Il faut en convenir toutefois, et de bon cœur, c’est une funeste invention que les troupes de ligne ; et si l’on pouvoit les supprimer à la fois dans toute l’Europe, l’espèce humaine auroit fait un grand pas vers le perfectionnement de l’ordre social. Si Bonaparte s’étoit arrêté après quelques-unes de ses victoires, son nom et celui des armées françoises produisoient alors un tel effet, qu’il auroit pu se contenter de gardes nationales pour la défense du Rhin et des Alpes. Tout ce qu’il y a de bien dans les choses humaines a été en sa puissance ; mais la leçon qu’il devoit donner au monde était d’une autre nature.

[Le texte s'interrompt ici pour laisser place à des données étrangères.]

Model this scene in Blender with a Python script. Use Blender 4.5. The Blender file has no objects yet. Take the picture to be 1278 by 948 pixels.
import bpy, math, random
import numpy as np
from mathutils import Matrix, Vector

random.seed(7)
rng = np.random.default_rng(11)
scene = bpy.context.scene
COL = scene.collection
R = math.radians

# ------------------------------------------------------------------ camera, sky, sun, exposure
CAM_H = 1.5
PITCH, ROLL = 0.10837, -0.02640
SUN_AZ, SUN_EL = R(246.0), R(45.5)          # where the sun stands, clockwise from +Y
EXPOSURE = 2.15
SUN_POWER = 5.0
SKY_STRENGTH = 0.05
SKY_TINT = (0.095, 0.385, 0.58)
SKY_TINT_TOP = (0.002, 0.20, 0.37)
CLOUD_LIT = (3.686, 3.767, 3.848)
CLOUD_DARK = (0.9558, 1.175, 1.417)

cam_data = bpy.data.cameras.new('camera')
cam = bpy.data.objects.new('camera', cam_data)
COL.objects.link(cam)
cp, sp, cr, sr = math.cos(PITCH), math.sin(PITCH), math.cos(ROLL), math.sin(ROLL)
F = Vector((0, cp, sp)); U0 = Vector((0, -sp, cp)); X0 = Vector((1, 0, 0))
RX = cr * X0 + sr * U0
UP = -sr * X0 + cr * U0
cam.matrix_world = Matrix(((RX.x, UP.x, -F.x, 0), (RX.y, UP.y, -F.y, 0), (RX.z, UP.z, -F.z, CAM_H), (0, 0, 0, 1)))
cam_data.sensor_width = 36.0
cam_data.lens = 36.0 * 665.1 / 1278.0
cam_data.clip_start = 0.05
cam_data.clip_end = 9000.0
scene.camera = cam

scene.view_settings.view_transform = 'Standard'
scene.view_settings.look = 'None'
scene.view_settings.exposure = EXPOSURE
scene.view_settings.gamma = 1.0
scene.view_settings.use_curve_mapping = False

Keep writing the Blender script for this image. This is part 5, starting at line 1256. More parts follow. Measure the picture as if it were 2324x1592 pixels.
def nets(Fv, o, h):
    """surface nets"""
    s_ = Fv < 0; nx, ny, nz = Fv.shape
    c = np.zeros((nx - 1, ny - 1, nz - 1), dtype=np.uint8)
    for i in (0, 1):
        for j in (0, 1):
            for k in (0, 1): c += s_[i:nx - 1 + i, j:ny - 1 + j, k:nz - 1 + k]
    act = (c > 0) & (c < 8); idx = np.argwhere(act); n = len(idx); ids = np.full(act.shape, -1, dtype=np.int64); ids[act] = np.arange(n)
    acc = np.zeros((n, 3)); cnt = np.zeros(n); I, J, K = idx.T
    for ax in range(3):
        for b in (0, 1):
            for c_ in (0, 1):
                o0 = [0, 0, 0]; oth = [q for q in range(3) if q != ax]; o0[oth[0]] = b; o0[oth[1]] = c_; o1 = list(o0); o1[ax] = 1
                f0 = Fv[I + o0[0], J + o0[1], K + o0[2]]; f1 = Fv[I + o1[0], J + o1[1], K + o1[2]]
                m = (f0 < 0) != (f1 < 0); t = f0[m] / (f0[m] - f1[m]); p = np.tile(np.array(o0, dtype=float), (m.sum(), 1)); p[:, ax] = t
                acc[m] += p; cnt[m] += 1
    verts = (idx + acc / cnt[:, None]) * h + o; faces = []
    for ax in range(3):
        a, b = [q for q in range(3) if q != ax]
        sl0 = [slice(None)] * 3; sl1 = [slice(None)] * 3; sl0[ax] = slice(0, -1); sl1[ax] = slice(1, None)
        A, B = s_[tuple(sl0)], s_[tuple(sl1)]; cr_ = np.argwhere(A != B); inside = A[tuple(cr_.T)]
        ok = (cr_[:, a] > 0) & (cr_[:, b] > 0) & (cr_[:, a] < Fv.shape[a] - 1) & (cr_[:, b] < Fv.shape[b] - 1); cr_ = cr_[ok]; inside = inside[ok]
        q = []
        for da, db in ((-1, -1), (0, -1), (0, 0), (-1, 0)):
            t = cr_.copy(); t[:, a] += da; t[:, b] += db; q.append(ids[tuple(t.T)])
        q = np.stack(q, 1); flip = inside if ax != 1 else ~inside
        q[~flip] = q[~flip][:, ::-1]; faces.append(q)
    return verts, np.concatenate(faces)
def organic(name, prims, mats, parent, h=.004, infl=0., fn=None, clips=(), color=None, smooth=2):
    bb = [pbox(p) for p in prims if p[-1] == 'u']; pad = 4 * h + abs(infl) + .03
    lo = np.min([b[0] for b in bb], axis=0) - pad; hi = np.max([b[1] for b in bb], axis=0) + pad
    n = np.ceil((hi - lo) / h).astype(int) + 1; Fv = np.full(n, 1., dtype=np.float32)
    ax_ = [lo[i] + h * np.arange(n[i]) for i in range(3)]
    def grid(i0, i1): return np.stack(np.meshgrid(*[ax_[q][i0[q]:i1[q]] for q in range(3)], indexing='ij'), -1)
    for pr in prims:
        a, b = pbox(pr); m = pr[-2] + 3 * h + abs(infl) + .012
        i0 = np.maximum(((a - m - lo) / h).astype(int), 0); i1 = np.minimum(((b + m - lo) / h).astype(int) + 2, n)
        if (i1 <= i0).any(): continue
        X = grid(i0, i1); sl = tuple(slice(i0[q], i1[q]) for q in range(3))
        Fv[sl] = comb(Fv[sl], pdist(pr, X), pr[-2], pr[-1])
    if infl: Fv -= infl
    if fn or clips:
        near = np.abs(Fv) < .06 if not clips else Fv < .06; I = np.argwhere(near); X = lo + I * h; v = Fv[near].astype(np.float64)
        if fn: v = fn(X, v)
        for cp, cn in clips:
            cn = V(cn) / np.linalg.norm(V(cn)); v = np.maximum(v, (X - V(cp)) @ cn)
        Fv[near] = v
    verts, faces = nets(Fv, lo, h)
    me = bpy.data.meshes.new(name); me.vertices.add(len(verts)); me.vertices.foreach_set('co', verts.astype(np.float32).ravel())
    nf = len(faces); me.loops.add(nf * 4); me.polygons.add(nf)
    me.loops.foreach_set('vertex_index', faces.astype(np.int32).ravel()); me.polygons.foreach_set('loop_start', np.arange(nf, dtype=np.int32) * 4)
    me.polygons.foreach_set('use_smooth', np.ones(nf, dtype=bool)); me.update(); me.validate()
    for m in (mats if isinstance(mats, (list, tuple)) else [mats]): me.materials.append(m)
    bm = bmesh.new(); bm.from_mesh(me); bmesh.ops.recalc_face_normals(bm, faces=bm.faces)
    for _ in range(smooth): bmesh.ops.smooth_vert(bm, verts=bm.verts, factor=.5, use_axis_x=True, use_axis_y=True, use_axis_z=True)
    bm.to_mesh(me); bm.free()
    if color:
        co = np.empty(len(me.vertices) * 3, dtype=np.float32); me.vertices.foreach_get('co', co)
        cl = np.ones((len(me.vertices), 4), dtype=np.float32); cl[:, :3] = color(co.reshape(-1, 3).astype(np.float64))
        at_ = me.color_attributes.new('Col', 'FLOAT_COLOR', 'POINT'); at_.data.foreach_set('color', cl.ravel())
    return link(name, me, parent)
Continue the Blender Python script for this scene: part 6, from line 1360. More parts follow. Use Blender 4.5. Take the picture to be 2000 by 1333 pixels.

Lors de la dernière invasion de la France, un général des alliés a déclaré qu’il feroit fusiller tout François simple citoyen, qui seroit trouvé les armes à la main ; des généraux françois avoient eu quelquefois le même tort en Allemagne : et cependant les soldats des armées de ligne sont beaucoup plus étrangers au sort de la guerre défensive que les habitans du pays. S’il étoit vrai, comme le disoit ce général, qu’il ne fût pas permis aux citoyens de se défendre contre les troupes réglées, tous les Espagnols seroient coupables, et l’Europe obéiroit encore à Bonaparte ; car, il ne faut pas l’oublier, ce sont les simples habitans de l’Espagne qui ont commencé la lutte ; ce sont eux qui, les premiers, ont pensé que les probabilités du succès n’étoient de rien dans le devoir de la résistance. Aucun de ces Espagnols, et, quelque temps après, aucun des paysans russes ne faisoit partie d’une armée de ligne ; et ils n’en étoient que plus respectables, en combattant pour l’indépendance de leur pays.